Vivemos quase quatro décadas de corporativismo autoritário e de ditadura, durante as quais vigorou o princípio do predomínio da política e do Estado. Assim como vigorou, em consequência, a submissão de quase todas as actividades às regras e às leis aprovadas autoritariamente. Não se tratava de regime totalitário, no qual as instituições são destruídas ou eliminadas, mas sim de regime autoritário e ditatorial, que submetia as instituições e mantinha sob vigilância todas as actividades e iniciativas públicas.
Desde a fundação da democracia, nos anos 1970 e 1980, os portugueses vão conhecendo uma vida colectiva até então inédita, assente, entre outros, na liberdade, no primado do direito, nas garantias fundamentais e no pluralismo. Mas, sob pressão dos partidos, foi-se criando a ideia de que a política se sobrepõe a toda a vida pública. Assim se faz com que, dia após dia, ano após ano, se fortaleça o Estado, em detrimento das instituições como, por exemplo, as academias, as associações, os sindicatos, as empresas ou as religiões. A centralização administrativa, o primado da política, a dependência financeira e a tutela europeia completam o quadro de vulnerabilidade. A que também não é estranha a ingerência política.
Olhemos à nossa volta. Que organizações aumentam os seus poderes e as suas funções? O Estado central. A União Europeia. A grande banca e as muito grandes empresas multinacionais. Os partidos políticos. Os clubes de futebol. Quem perde poderes e autonomia? As magistraturas. As Forças Armadas. As universidades e as academias. As associações profissionais. Os sindicatos. A Igreja católica e as restantes religiões. As escolas. A imprensa. Neste panorama cinzento, as autarquias municipais ocupam lugar especial: ainda fortes, mas dependentes.
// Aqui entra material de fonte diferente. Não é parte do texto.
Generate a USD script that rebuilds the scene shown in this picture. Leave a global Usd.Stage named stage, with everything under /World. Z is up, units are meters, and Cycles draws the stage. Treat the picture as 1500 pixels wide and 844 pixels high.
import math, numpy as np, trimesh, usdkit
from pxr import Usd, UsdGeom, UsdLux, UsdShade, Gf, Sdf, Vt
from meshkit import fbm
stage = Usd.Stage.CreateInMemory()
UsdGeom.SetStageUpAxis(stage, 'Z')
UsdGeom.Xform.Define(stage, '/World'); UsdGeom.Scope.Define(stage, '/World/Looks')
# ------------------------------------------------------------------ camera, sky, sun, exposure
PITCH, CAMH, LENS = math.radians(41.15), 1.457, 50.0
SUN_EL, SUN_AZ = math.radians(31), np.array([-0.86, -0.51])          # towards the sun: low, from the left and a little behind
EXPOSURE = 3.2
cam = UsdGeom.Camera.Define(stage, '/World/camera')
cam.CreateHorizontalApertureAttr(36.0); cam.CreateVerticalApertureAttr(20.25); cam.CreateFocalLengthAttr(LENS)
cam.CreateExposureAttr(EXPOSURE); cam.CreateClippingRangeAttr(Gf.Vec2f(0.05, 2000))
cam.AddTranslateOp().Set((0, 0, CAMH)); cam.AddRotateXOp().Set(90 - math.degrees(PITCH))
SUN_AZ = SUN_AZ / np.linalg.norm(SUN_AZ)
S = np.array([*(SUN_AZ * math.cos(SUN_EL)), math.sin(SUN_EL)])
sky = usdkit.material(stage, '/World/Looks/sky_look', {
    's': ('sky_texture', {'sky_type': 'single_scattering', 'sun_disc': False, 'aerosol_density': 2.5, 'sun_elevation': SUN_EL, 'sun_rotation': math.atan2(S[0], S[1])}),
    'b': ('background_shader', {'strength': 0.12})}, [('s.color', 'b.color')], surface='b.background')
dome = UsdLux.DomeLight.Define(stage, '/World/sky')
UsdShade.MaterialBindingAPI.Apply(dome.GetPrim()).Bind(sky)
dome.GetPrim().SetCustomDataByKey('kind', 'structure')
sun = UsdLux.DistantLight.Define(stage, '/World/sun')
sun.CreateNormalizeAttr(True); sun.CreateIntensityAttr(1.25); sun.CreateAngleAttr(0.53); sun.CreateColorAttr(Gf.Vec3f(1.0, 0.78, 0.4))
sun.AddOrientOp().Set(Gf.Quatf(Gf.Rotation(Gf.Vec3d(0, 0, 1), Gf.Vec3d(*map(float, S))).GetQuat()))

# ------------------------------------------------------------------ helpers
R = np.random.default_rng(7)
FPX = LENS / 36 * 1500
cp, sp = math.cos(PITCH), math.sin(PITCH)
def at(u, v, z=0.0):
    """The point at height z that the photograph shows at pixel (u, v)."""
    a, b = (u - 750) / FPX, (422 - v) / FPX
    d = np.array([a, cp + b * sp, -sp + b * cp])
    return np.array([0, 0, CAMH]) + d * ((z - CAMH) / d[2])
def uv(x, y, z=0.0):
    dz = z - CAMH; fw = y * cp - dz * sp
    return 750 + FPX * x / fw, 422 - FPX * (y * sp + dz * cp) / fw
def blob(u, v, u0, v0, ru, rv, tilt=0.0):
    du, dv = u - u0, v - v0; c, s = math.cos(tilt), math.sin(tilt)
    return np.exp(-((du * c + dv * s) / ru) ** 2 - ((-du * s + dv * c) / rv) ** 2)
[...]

O caso da justiça é talvez o mais grave. Dela dependem a democracia e a liberdade. Os episódios quase quotidianos relativos a crimes de corrupção e nepotismo, a abuso de poder e branqueamento, a roubo e aproveitamento indevido, aos seus julgamentos e à instrução de processos, deixam a população inquieta e desconfiada. É estranho que os titulares dos cargos políticos não compreendam o mal que se está a fazer. Confiar na justiça é hoje raro ou impossível. A morosidade, as chicanas, a incompetência, a manipulação e a distorção de procedimentos são excessivos. Alguns bandidos da política e da finança formam uma legião que vai deixar gerações de portugueses descrentes da democracia e da justiça. Não há estrada que não esteja manchada. Não há PPP que não esteja sob forte suspeição. Não há concurso de que não se suspeite. Todo este universo de corrupção, incompetência, roubo e injustiça é, para alguns, fonte de regozijo: assim se mostra a pulhice da economia de mercado, a vulnerabilidade da sociedade liberal e a corrupção endémica da democracia. Para eles, quanto pior, melhor. Sempre tiveram a certeza da superioridade da economia estatal, da banca nacionalizada, da justiça dependente e da democracia temperada por regras que não apenas a da representatividade democrática. O que realmente impressiona é que os dois grandes partidos não percebam que os alicerces da sua vida e os factores da sua sobrevivência estão em séria crise.
Também nas Forças Armadas assistimos a acontecimentos que sublinharam a fraqueza desta instituição. As Forças Armadas não se querem independentes do soberano (monarca, Estado ou povo), mas sim autónomas dos governos. Tal como as magistraturas, querem-se impendentes dos governos, dos partidos, das profissões, dos sindicatos e das associações. Mas são dependentes, em última instância, do povo soberano, sobretudo para respeitar e fazer respeitar a lei, que não é da sua autoria. As universidades querem-se independentes de tudo e de todos, no que à ciência, à investigação, ao saber e à pedagogia diz respeito. Mas, nas suas funções de serviço público, dependem do soberano e dos órgãos de soberania. É este equilíbrio, entre autonomia e independência, por um lado, e dependência da decisão soberana, por outro, que é difícil de manter, mas que é o segredo da liberdade.
A fraqueza e a debilidade das instituições em Portugal serão talvez as principais ameaças das liberdades e da democracia. Ao lado da pobreza, da desigualdade e da falta de cultura, a fraqueza da democracia portuguesa reside na fraqueza das suas instituições.